*What the exercise asks:* Could you write out the opening lines of the data, word for word, stopping after the line that contains "z = V((0, 0, 1))"?
[start Collected data]
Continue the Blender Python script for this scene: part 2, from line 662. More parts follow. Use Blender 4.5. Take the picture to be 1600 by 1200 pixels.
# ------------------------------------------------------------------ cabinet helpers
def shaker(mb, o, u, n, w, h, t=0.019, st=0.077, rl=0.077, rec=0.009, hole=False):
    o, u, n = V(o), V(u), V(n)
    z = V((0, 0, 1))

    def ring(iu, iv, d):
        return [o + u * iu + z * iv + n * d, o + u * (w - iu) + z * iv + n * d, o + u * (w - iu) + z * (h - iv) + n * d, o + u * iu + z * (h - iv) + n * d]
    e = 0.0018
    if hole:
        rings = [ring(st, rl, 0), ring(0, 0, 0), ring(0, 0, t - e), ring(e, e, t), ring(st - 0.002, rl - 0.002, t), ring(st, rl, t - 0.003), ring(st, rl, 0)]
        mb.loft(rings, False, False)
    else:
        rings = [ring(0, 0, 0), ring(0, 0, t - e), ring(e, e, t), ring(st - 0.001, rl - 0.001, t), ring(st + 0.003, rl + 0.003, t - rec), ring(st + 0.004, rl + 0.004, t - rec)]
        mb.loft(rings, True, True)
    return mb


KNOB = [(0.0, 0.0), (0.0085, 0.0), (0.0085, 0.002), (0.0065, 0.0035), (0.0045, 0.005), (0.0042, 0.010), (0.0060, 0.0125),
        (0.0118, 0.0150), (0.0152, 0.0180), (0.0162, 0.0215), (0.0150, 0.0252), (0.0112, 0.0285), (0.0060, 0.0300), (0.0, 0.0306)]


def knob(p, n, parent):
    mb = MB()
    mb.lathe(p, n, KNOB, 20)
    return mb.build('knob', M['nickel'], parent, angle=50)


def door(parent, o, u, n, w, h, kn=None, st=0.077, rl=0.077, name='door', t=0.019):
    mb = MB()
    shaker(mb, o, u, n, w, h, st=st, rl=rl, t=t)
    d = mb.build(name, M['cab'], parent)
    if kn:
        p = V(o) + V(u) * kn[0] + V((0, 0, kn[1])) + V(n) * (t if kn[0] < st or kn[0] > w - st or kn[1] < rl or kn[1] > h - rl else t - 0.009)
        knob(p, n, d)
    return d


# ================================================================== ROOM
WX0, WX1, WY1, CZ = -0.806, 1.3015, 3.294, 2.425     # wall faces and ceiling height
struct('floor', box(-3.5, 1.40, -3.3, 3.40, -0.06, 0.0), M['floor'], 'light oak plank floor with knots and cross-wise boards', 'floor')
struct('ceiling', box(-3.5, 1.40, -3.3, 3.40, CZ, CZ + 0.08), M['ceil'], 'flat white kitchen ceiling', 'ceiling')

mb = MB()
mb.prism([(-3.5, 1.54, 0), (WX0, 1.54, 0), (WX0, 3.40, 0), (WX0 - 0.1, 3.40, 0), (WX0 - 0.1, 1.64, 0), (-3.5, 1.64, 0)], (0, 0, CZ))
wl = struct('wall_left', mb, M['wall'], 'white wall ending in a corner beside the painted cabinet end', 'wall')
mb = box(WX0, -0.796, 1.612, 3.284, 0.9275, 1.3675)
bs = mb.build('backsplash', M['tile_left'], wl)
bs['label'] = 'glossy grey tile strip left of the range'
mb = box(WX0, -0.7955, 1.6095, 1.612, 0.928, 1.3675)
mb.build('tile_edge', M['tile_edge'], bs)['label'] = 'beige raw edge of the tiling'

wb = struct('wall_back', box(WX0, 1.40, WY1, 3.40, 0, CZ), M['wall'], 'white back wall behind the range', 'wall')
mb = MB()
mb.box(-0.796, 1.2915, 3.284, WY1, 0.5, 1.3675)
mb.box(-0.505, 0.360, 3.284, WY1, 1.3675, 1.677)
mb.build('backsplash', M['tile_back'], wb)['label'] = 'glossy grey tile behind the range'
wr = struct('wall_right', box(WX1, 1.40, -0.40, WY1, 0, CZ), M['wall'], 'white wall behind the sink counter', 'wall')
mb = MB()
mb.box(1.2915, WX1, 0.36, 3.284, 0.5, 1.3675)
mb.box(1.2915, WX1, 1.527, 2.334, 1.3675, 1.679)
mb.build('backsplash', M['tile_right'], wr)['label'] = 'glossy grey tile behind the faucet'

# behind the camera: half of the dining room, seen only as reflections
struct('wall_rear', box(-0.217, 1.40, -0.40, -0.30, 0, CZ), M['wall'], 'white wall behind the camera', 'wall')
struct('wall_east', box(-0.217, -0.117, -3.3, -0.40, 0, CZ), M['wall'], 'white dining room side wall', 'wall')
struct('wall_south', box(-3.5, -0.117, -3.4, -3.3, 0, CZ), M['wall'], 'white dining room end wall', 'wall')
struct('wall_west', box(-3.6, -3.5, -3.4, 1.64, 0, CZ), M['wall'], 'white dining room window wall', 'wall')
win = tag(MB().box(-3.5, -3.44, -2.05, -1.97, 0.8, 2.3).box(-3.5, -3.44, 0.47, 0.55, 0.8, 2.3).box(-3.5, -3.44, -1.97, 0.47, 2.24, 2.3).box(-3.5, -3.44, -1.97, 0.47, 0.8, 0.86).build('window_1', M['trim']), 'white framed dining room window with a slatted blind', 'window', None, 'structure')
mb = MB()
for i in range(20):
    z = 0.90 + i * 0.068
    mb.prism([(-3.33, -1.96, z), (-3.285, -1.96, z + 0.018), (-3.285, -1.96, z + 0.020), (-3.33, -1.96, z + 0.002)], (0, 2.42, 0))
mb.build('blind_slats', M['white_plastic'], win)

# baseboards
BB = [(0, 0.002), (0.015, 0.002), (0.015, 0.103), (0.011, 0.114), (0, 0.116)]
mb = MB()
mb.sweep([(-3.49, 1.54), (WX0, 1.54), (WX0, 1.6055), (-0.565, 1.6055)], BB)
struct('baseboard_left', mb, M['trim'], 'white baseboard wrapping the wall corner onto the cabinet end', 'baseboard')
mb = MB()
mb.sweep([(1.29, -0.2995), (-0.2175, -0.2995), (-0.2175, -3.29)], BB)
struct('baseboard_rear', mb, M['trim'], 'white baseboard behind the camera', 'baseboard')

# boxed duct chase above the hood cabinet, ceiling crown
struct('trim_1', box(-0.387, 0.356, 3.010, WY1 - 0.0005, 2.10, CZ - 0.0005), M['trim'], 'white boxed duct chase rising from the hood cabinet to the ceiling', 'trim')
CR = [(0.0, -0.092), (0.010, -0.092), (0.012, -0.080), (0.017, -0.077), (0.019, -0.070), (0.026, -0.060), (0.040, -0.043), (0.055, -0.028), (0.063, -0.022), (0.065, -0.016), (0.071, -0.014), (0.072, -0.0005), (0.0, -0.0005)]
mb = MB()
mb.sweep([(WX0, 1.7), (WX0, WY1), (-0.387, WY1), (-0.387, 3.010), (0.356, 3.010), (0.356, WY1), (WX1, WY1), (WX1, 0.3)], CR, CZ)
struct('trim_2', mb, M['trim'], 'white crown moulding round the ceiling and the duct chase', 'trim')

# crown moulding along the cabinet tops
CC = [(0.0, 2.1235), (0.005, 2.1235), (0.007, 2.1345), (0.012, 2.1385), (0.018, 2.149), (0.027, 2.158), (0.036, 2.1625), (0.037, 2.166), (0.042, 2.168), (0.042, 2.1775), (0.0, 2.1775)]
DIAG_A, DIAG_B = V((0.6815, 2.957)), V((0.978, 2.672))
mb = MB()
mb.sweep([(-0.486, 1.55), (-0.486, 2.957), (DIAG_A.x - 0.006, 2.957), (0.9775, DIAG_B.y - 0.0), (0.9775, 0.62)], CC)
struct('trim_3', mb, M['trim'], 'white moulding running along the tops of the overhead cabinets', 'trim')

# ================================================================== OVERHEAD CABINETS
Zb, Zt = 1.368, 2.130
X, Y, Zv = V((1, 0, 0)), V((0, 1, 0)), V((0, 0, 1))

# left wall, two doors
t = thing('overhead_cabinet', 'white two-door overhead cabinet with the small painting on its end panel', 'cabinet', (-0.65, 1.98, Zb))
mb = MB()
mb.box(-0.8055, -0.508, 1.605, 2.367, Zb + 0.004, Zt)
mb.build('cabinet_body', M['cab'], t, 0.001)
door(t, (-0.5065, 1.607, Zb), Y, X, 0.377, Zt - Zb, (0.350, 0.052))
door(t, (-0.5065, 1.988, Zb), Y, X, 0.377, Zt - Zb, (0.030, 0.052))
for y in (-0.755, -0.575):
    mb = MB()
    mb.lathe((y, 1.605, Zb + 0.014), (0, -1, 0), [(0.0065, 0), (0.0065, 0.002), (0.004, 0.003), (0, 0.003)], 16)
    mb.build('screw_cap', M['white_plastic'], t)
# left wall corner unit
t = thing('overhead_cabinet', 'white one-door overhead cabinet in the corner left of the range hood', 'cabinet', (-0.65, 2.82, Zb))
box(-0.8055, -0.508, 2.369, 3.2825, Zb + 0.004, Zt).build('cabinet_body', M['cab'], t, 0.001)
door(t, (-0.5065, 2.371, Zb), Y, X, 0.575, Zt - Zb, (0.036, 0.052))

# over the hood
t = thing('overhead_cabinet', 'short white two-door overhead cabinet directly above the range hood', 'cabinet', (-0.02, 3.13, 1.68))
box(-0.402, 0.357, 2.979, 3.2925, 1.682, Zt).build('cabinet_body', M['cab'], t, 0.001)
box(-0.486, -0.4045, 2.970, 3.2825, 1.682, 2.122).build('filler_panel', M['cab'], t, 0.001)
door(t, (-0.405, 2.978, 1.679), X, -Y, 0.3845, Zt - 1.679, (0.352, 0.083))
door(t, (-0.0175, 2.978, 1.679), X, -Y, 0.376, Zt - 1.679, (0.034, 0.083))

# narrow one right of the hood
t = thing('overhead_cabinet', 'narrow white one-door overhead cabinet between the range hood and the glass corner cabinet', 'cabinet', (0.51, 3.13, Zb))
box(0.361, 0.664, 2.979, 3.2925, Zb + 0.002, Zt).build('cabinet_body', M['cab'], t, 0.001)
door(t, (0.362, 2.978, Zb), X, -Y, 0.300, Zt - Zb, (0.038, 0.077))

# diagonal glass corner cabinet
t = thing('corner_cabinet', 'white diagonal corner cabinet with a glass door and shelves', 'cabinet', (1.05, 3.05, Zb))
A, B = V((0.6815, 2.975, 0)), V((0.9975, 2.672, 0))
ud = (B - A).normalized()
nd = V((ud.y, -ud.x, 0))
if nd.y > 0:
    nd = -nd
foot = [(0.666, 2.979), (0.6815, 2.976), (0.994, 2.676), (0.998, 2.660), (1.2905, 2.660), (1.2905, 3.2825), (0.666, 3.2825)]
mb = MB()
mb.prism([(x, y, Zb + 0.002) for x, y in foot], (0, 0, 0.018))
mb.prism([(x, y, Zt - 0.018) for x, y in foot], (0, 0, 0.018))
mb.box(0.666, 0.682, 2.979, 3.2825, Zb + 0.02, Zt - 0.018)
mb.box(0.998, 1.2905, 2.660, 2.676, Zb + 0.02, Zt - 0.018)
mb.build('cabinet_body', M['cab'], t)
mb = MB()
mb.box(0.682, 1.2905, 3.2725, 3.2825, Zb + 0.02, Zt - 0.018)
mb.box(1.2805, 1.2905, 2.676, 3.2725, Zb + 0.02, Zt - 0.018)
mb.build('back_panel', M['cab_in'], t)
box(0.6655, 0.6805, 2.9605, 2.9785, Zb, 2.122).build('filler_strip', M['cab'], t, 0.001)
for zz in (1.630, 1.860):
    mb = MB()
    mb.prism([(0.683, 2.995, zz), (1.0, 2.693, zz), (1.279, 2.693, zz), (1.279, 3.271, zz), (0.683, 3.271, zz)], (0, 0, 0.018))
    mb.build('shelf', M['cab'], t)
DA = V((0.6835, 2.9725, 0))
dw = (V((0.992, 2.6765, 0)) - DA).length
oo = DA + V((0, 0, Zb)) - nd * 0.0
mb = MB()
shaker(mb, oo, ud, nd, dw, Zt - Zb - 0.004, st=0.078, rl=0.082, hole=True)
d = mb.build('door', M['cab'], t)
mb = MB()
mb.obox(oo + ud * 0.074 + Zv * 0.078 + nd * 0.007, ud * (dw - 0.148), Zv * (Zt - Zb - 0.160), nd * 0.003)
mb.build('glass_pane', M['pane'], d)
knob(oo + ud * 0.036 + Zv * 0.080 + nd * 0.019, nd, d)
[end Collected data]
*Written answer:*
Continue the Blender Python script for this scene: part 2, from line 662. More parts follow. Use Blender 4.5. Take the picture to be 1600 by 1200 pixels.
# ------------------------------------------------------------------ cabinet helpers
def shaker(mb, o, u, n, w, h, t=0.019, st=0.077, rl=0.077, rec=0.009, hole=False):
    o, u, n = V(o), V(u), V(n)
    z = V((0, 0, 1))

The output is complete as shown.